The request:
The answer is one number: how many lines in the data below hold "picture".

Listing:
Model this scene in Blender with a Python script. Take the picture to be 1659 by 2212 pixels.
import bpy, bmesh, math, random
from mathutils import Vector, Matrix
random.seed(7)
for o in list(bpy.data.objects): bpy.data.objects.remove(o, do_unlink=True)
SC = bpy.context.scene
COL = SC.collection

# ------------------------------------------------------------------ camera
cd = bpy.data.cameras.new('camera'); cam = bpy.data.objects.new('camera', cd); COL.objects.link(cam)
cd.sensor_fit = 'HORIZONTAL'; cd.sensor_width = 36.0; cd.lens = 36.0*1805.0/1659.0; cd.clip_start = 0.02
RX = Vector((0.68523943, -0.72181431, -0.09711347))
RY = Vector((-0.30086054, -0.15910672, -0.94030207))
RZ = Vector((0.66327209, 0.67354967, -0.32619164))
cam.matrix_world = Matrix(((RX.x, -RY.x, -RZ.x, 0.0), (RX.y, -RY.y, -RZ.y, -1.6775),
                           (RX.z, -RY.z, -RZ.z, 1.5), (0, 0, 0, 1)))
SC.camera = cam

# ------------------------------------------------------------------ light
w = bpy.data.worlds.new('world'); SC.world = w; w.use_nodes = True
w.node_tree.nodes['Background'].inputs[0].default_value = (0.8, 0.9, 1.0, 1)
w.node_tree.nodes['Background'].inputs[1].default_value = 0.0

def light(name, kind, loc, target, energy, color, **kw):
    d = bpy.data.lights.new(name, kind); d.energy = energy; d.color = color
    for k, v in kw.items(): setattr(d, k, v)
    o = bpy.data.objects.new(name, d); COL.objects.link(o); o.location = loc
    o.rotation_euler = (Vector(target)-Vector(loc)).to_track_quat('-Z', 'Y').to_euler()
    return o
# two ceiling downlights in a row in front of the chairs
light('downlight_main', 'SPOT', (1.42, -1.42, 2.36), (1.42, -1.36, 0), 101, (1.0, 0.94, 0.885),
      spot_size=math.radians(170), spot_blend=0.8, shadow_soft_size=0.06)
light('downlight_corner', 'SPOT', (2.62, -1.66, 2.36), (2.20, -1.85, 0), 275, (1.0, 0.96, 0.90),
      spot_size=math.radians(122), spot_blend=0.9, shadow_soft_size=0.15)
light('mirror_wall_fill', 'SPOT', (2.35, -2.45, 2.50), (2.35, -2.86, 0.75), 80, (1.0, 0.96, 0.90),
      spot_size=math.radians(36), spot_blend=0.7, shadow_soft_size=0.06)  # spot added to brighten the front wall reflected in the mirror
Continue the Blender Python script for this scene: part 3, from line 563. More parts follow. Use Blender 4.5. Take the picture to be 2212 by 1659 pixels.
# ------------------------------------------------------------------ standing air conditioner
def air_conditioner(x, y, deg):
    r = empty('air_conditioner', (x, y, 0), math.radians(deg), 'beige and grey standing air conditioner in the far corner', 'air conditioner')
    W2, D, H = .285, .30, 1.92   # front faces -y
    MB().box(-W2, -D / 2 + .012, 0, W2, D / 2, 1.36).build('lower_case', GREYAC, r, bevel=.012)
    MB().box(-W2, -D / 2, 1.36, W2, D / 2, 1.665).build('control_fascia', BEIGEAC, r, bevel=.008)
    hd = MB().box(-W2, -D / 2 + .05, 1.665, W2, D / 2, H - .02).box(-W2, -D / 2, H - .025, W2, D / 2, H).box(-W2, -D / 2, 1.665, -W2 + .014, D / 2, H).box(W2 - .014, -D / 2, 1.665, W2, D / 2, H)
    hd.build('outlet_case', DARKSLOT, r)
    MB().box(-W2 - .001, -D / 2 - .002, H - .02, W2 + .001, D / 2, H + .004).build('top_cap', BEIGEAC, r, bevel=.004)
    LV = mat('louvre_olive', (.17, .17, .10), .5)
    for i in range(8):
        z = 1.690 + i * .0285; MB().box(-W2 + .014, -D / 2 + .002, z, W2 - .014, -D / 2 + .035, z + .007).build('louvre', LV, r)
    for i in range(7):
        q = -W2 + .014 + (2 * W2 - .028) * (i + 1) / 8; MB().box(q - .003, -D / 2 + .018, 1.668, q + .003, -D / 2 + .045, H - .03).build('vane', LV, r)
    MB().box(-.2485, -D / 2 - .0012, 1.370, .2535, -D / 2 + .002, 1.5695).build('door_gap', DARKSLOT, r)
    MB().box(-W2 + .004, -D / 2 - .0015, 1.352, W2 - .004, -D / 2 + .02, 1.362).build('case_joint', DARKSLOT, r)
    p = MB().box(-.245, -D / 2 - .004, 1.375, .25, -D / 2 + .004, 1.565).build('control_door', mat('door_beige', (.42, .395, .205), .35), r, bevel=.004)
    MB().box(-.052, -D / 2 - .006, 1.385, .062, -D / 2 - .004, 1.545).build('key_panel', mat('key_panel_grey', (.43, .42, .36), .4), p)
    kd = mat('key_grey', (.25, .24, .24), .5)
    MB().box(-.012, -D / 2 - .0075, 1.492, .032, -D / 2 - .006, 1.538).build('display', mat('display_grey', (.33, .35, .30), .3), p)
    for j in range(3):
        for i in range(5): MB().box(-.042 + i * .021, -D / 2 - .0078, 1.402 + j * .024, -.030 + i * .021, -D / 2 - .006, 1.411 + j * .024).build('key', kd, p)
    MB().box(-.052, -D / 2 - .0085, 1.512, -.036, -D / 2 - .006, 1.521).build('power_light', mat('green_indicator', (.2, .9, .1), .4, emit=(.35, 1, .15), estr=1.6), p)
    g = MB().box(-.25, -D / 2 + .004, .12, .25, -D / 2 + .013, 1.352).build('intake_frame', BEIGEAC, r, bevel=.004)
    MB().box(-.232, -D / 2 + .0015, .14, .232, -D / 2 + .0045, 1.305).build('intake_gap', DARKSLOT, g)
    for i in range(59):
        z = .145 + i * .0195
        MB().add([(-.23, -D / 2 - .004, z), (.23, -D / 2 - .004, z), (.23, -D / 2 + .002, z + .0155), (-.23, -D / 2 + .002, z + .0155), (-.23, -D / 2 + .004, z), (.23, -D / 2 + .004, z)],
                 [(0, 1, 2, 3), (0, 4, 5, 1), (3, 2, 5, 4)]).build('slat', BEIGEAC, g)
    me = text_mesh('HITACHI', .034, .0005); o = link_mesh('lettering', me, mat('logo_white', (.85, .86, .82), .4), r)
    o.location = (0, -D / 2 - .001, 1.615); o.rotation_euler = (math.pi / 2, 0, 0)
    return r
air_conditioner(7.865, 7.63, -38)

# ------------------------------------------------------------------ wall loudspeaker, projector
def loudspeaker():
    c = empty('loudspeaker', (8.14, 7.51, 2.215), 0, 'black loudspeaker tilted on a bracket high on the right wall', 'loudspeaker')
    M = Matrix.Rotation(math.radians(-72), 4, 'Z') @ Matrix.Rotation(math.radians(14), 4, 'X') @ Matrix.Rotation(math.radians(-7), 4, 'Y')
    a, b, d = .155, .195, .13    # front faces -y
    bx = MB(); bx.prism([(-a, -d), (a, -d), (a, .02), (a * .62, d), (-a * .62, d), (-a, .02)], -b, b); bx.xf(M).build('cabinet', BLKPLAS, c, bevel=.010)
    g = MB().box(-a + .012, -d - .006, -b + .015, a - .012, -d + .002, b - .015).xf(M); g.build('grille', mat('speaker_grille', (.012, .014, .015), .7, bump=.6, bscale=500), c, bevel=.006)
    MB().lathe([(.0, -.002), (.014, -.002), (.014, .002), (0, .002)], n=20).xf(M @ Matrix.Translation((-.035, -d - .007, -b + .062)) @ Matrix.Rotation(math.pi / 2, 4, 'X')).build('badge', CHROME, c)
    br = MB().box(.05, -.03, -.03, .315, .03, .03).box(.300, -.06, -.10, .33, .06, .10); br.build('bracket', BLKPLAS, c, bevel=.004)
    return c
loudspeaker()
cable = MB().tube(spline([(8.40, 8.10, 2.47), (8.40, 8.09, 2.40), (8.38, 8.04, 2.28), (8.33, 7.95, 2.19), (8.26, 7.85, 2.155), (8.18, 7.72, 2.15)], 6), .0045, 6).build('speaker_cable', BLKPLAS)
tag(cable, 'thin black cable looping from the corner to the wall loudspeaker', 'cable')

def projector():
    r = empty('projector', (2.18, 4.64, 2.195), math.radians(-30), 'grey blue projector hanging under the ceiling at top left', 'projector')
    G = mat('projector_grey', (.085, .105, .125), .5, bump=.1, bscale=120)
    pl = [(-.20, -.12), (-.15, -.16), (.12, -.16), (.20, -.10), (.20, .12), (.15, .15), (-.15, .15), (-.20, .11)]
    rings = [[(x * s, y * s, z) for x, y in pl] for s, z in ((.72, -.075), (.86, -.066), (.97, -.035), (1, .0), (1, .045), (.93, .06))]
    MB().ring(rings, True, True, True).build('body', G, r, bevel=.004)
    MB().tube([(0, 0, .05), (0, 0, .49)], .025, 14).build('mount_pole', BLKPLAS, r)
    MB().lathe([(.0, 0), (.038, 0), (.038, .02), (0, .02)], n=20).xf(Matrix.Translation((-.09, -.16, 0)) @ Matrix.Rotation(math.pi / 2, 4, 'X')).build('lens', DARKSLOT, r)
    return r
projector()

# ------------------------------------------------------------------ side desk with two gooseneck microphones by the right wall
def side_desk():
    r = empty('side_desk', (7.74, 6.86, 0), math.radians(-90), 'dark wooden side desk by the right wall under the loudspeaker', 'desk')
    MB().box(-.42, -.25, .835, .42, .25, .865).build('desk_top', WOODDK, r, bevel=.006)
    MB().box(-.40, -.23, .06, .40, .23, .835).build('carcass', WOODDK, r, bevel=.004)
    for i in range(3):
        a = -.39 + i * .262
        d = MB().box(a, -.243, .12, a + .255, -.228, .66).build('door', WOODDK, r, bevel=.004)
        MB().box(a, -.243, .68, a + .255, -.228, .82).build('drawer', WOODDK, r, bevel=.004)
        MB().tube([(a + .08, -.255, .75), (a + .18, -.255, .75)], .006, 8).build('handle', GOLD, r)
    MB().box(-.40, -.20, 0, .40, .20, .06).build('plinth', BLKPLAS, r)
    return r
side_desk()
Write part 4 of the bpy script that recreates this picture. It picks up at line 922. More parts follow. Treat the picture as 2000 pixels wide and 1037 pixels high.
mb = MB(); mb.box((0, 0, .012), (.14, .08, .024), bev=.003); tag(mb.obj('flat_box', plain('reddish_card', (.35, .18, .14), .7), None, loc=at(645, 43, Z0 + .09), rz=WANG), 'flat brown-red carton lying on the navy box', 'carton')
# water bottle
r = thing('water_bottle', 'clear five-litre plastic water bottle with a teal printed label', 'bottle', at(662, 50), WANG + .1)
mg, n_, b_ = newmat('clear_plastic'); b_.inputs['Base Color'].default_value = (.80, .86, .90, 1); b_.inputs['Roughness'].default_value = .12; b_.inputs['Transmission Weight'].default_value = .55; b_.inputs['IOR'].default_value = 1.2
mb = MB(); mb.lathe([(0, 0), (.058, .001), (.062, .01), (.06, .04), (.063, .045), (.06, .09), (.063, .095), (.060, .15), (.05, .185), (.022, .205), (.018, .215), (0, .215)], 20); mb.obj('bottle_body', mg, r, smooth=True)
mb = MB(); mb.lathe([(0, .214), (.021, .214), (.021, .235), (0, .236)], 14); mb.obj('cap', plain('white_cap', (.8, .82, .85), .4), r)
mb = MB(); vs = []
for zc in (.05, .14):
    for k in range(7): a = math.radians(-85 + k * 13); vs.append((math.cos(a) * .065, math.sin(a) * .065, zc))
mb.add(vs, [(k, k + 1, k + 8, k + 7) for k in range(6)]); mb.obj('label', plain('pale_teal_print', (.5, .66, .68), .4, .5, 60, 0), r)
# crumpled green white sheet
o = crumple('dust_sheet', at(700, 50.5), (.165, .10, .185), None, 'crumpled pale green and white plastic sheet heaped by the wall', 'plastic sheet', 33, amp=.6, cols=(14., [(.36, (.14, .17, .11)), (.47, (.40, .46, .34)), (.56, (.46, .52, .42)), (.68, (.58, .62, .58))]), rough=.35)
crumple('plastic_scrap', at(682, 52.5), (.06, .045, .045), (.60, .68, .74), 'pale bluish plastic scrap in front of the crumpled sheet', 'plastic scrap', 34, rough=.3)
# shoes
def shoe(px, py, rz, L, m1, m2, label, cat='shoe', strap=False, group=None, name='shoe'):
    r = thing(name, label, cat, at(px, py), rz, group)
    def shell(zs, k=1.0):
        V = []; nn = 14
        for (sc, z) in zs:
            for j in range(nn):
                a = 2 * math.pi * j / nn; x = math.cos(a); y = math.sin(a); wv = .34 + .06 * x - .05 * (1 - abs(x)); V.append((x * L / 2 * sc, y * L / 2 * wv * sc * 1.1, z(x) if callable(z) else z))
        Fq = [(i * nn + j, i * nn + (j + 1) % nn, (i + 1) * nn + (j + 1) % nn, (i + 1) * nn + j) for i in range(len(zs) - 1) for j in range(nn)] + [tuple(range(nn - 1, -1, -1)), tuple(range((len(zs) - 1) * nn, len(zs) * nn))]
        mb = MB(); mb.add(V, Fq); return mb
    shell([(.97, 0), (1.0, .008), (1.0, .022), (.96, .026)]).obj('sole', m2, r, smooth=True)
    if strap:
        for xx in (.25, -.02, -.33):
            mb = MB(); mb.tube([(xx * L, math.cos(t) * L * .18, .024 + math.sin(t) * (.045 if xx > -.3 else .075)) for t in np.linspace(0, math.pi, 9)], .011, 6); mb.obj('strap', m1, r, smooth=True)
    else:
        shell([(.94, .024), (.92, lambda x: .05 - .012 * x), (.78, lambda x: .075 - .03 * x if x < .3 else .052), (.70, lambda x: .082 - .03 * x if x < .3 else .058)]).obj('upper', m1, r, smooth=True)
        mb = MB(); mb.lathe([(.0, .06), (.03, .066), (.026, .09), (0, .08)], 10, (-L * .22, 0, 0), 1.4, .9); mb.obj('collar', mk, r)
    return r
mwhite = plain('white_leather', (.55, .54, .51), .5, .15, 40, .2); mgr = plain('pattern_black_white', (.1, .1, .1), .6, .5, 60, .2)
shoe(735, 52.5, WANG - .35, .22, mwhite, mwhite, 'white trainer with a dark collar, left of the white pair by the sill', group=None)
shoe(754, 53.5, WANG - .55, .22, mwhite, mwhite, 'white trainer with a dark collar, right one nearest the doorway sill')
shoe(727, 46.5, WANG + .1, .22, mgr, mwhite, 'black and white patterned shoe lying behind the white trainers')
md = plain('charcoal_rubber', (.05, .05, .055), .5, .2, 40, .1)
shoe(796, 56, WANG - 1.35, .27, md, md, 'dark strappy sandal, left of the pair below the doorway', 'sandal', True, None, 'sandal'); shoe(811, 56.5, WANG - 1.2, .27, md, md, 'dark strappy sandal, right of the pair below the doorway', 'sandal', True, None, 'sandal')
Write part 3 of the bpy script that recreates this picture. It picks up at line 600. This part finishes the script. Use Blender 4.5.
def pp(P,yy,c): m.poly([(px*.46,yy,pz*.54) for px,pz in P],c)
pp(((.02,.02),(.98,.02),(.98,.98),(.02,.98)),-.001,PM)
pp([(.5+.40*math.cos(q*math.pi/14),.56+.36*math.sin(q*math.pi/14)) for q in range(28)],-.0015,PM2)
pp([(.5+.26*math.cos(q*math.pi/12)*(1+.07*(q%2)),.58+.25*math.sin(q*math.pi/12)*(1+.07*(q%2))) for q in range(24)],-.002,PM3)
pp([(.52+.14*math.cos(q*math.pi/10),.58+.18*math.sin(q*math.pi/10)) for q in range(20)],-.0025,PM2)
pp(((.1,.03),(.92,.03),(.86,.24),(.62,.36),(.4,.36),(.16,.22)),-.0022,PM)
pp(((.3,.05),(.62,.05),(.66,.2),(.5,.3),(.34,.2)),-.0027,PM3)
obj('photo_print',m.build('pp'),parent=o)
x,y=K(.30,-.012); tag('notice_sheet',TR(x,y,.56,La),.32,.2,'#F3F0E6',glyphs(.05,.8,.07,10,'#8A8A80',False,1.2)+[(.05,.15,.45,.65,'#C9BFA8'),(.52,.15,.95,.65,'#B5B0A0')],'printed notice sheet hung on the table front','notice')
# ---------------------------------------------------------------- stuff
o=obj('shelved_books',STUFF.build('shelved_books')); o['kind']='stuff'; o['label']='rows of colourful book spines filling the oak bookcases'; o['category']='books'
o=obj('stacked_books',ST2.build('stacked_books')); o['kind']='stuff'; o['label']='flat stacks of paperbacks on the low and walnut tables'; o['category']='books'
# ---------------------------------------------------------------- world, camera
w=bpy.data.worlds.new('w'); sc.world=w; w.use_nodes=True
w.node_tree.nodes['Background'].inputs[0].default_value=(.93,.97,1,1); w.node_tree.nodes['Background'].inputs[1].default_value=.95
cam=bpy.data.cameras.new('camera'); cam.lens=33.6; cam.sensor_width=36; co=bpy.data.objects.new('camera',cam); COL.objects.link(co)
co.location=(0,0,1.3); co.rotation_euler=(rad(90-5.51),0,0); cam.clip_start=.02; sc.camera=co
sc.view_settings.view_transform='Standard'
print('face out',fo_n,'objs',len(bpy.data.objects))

Reply:
4